■ **Task requirements**: Look through the listing and locate every line containing the word "else"; copy those lines.

----- Given data -----

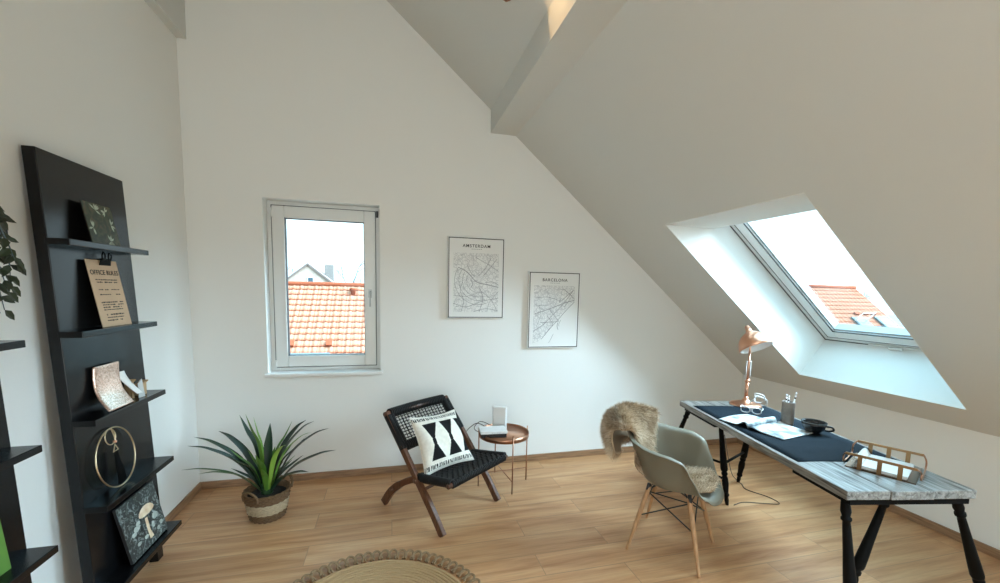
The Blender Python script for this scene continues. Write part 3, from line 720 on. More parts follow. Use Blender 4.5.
for i in range(9):
    ye = rr.uniform(.0, .15) if i > 5 else rr.uniform(.12, .175); ze = rr.uniform(-.36, .10); xe = rr.uniform(.05, .15)
    if i < 3: ze = -.31 + .09 * i
    path = crv([(0, rr.uniform(-.02, .02), .088), (.04, ye * .35, .15), (xe * .8, ye * .65, .12 + ze * .2), (xe, ye * .9, .03 + ze * .6), (xe + rr.uniform(-.01, .02), ye, ze)], 6)
    vb.tube(path, [.002] * (len(path) - 4) + [.0014] * 4, 5)
    for k in range(6, len(path) - 1, 2):
        for s in (-1, 1):
            tng = (path[min(k + 1, len(path) - 1)] - path[k]).normalized(); sd = Vector((rr.uniform(-.3, .5), s * rr.uniform(.3, .8), rr.uniform(-.5, .3)))
            leaf(lb_, path[k], tng * .5 + sd, rr.uniform(.038, .055), rr.uniform(.009, .013), rr.random())
    leaf(lb_, path[-1], Vector((.1, .6, -.7)), .05, .012, rr.random())
vb.build('stems', M['bark'], t); lb_.build('leaves', M['vine'], t, recalc=False)

# ------------------------------------------------------------------ potted plant
t = thing('potted_plant', 'spiky green plant in a striped woven basket in the corner', 'plant', (-.843, -.535, 0))
def bprof(z): return .104 + .038 * min(1, z / .19) ** .8
def basket(z0, z1, rows):
    b_ = MB()
    for i in range(rows):
        z = z0 + (z1 - z0) * (i + .5) / rows; r = bprof(z); n = 40
        b_.tube([((r + .004 * math.sin(20 * a + i * PI)) * math.cos(a), (r + .004 * math.sin(20 * a + i * PI)) * math.sin(a), z) for a in [2 * PI * k / 80 for k in range(80)]], (z1 - z0) / rows * .56, 6, True)
    return b_
basket(.0, .055, 5).build('basket_base_band', M['seagrass'], t); basket(.055, .13, 6).build('basket_cream_band', M['cream_weave'], t); basket(.13, .20, 6).build('basket_rim_band', M['seagrass'], t)
MB().lathe([(0, .006), (.098, .006), (.138, .195), (.133, .195), (.092, .012), (0, .012)], 32).build('basket_lining', M['seagrass'], t)
MB().lathe([(0, .165), (.06, .17), (.128, .16), (0, .15)], 28).build('soil', M['soil'], t)
for a in (R_(-118), R_(42)):
    d = Vector((math.cos(a), math.sin(a), 0)); s = Vector((-d.y, d.x, 0)); c = d * .143
    MB().tube(crv([c + s * .055 + Vector((0, 0, .17)), c + s * .05 + d * .01 + Vector((0, 0, .215)), c + d * .016 + Vector((0, 0, .242)), c - s * .05 + d * .01 + Vector((0, 0, .215)), c - s * .055 + Vector((0, 0, .17))]), .0085, 8).build('basket_handle', M['seagrass'], t)
tips = [(-0.457, 0.1, 0.597), (-0.431, -0.05, 0.589), (-0.405, -0.2, 0.494), (-0.298, -0.25, 0.482), (-0.346, 0.2, 0.597), (-0.164, 0.05, 0.745), (-0.082, -0.1, 0.792), (-0.066, 0.0, 0.741), (-0.006, 0.15, 0.649), (0.147, 0.1, 0.67), (0.218, 0.2, 0.642), (0.298, 0.05, 0.677), (0.307, -0.12, 0.655), (0.402, 0.0, 0.636), (0.451, -0.05, 0.494), (0.298, -0.2, 0.417), (0.185, -0.25, 0.624), (0.019, -0.28, 0.585)]
tips = [(a_ * 1.03, b_ * 1.03, 1.61 - (1.61 - c_) * 1.03) for a_, b_, c_ in tips]
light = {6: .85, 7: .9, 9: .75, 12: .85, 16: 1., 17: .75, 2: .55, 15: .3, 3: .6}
fb = MB(); rr = random.Random(77)
def blade(tip, tint, wid=.030, rise=None):
    tip = Vector(tip); d2 = Vector((tip.x, tip.y, 0)); hd = d2.length; dn = d2.normalized() if hd > .02 else Vector((0, -1, 0)); b0 = Vector((dn.x * .022, dn.y * .022, .17))
    rise = rise if rise is not None else tip.z + (.0 if hd > .3 else -.03)
    mid = Vector((d2.x * .38, d2.y * .38, .17 + (rise - .17) * .60))
    q = Vector((d2.x * .74, d2.y * .74, .17 + (rise - .17) * .90 if hd > .3 else .17 + (tip.z - .17) * .8))
    path = crv([b0, mid, q, tip], 6); n = len(path); side = dn.cross(Vector((0, 0, 1))).normalized()
    vs = []
    for i, p in enumerate(path):
        u = i / (n - 1); wv = wid * (.45 + 1.9 * u) if u < .3 else wid * (1.02 * (1 - ((u - .3) / .7) ** 1.7)) + .0006
        tg = (path[min(i + 1, n - 1)] - path[max(i - 1, 0)]).normalized(); upv = side.cross(tg)
        vs += [p - side * wv + upv * wv * .38, p - upv * wv * .05, p + side * wv + upv * wv * .38]
    fs = []
    for i in range(n - 1):
        for k in range(2): fs.append((i * 3 + k, i * 3 + k + 1, i * 3 + k + 4, i * 3 + k + 3))
    fb.add(vs, fs, 0, True, None, tint)
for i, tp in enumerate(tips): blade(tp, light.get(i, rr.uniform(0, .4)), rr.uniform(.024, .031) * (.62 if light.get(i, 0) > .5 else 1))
for i in range(14):
    a = rr.uniform(0, 2 * PI); r = rr.uniform(.08, .30); blade((r * math.cos(a), r * math.sin(a) * .8, rr.uniform(.40, .62) - r * .3), rr.choice([.1, .2, .3, .8]), rr.uniform(.014, .021))
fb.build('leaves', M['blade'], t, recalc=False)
MB().tube([(0, 0, .15), (0, 0, .24)], [.04, .03], 10).build('stem', M['leaf_dark'] or mat('green_stem', (.03, .07, .025), .6), t)

# ------------------------------------------------------------------ posters
def poster(name, title, x0, z0, label, seed, cut, roads, sea):
    t = thing(name, label, 'poster', (x0 - .004, -.012, z0), 0, 'city map canvases on the back wall')
    MB().span((0, -.028, 0), (.5, .011, .7)).build('canvas', M['poster'], t, bevel=.002)
    b_ = MB(); e0, e1 = .006, .013; y0, y1 = -.0292, -.0275
    b_.span((e0, y0, e0), (e1, y1, .7 - e0)); b_.span((.5 - e1, y0, e0), (.5 - e0, y1, .7 - e0)); b_.span((e1, y0, e0), (.5 - e1, y1, e1)); b_.span((e1, y0, .7 - e1), (.5 - e1, y1, .7 - e0)); b_.build('printed_border', M['dark_ink'], t)
    o = MB().add([(.05, 0, .055), (.45, 0, .055), (.45, 0, .565), (.05, 0, .565)] if not sea else sea, [list(range(4 if not sea else len(sea)))])
    o.build('street_print', map_mat(name + '_streets', 26, seed, cut), t).location.y = -.0286
    text('title', title, .037, (.25, -.0288, .625), (PI / 2, 0, 0), M['dark_ink'], t, 1.2)
    b_ = MB(); [b_.span((.205 + i * .016, -.0289, .597), (.205 + i * .016 + .011, -.0284, .601)) for i in range(6)]; b_.build('subtitle_line', M['grey_ink'], t)
    b_ = MB()
    for w, pts in roads:
        P = crv([(p[0], -.0291, p[1]) for p in pts], 5) if len(pts) > 2 else [Vector((p[0], -.0291, p[1])) for p in pts]
        for a, c in zip(P[:-1], P[1:]):
            d = (c - a); s = Vector((-d.z, 0, d.x)).normalized() * w * .5; b_.add([a - s, c - s, c + s, a + s], [(0, 1, 2, 3)])
    b_.build('main_road_print', M['grey_ink'], t, recalc=False)
    return t
rr = random.Random(5)
amr = [(.006, [(.09, .44), (.17, .40), (.25, .32), (.33, .30), (.45, .275)]), (.004, [(.33, .315), (.40, .32), (.45, .295)]), (.0035, [(.17, .46), (.20, .40), (.24, .36)]), (.004, [(.38, .53), (.33, .44), (.27, .37)]), (.0035, [(.43, .52), (.37, .44), (.31, .37)]), (.003, [(.24, .53), (.30, .50), (.36, .47), (.44, .42)])]
for r in (.10, .135, .165, .20): amr.append((.0032, [(.27 + r * math.cos(R_(a)) * 1.05, .33 + r * math.sin(R_(a)) * 1.05) for a in range(150, 300, 20)]))
amr += [(.0035, [(.12, .06), (.14, .15), (.11, .24), (.13, .32)]), (.004, [(.05, .13), (.16, .10), (.30, .15), (.45, .18)]), (.004, [(.28, .06), (.31, .17), (.28, .27)]), (.0035, [(.44, .07), (.38, .17), (.28, .25)]), (.0035, [(.23, .06), (.34, .085), (.45, .065)]), (.003, [(.35, .06), (.37, .14), (.45, .24)]), (.005, [(.2, .34), (.22, .30), (.205, .27)]), (.003, [(.06, .20), (.15, .19), (.26, .22)]), (.0035, [(.07, .10), (.10, .105)])]
poster('map_canvas', 'AMSTERDAM', .4766, 1.3616, 'map canvas titled AMSTERDAM, the left and higher of the two', 1.3, .40, amr, None)
sea = [(.05, 0, .045), (.10, 0, .06), (.17, 0, .12), (.22, 0, .19), (.28, 0, .26), (.34, 0, .33), (.40, 0, .39), (.45, 0, .44), (.45, 0, .575), (.05, 0, .575)]
bcr = [(.005, [(.06, .315), (.20, .36), (.33, .41), (.45, .445)]), (.0045, [(.05, .155), (.15, .22), (.25, .32), (.33, .40), (.43, .53)]), (.004, [(.12, .235), (.30, .245)]), (.0045, [(.33, .55), (.40, .50), (.45, .455)]), (.004, [(.31, .43), (.44, .54)]), (.0045, [(.13, .08), (.22, .185), (.29, .26), (.37, .35), (.45, .43)]), (.004, [(.18, .30), (.24, .22), (.20, .17)]), (.0035, [(.20, .36), (.27, .28), (.30, .25)]), (.005, [(.29, .235), (.285, .20), (.295, .17)]), (.003, [(.25, .13), (.22, .07), (.205, .05)]), (.003, [(.32, .26), (.30, .22), (.305, .20)]), (.003, [(.06, .46), (.18, .47), (.30, .44)]), (.003, [(.06, .40), (.15, .39), (.24, .42)]), (.006, [(.30, .42), (.31, .45)]), (.0035, [(.35, .38), (.41, .46)]), (.003, [(.08, .20), (.12, .30), (.10, .40)])]
poster('map_canvas', 'BARCELONA', 1.212, 1.089, 'map canvas titled BARCELONA, the right and lower of the two', 4.1, .36, bcr, sea)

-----

■ **Full solution**:
    ye = rr.uniform(.0, .15) if i > 5 else rr.uniform(.12, .175); ze = rr.uniform(-.36, .10); xe = rr.uniform(.05, .15)
    tip = Vector(tip); d2 = Vector((tip.x, tip.y, 0)); hd = d2.length; dn = d2.normalized() if hd > .02 else Vector((0, -1, 0)); b0 = Vector((dn.x * .022, dn.y * .022, .17))
    rise = rise if rise is not None else tip.z + (.0 if hd > .3 else -.03)
    q = Vector((d2.x * .74, d2.y * .74, .17 + (rise - .17) * .90 if hd > .3 else .17 + (tip.z - .17) * .8))
        u = i / (n - 1); wv = wid * (.45 + 1.9 * u) if u < .3 else wid * (1.02 * (1 - ((u - .3) / .7) ** 1.7)) + .0006
for i, tp in enumerate(tips): blade(tp, light.get(i, rr.uniform(0, .4)), rr.uniform(.024, .031) * (.62 if light.get(i, 0) > .5 else 1))
    o = MB().add([(.05, 0, .055), (.45, 0, .055), (.45, 0, .565), (.05, 0, .565)] if not sea else sea, [list(range(4 if not sea else len(sea)))])
        P = crv([(p[0], -.0291, p[1]) for p in pts], 5) if len(pts) > 2 else [Vector((p[0], -.0291, p[1])) for p in pts]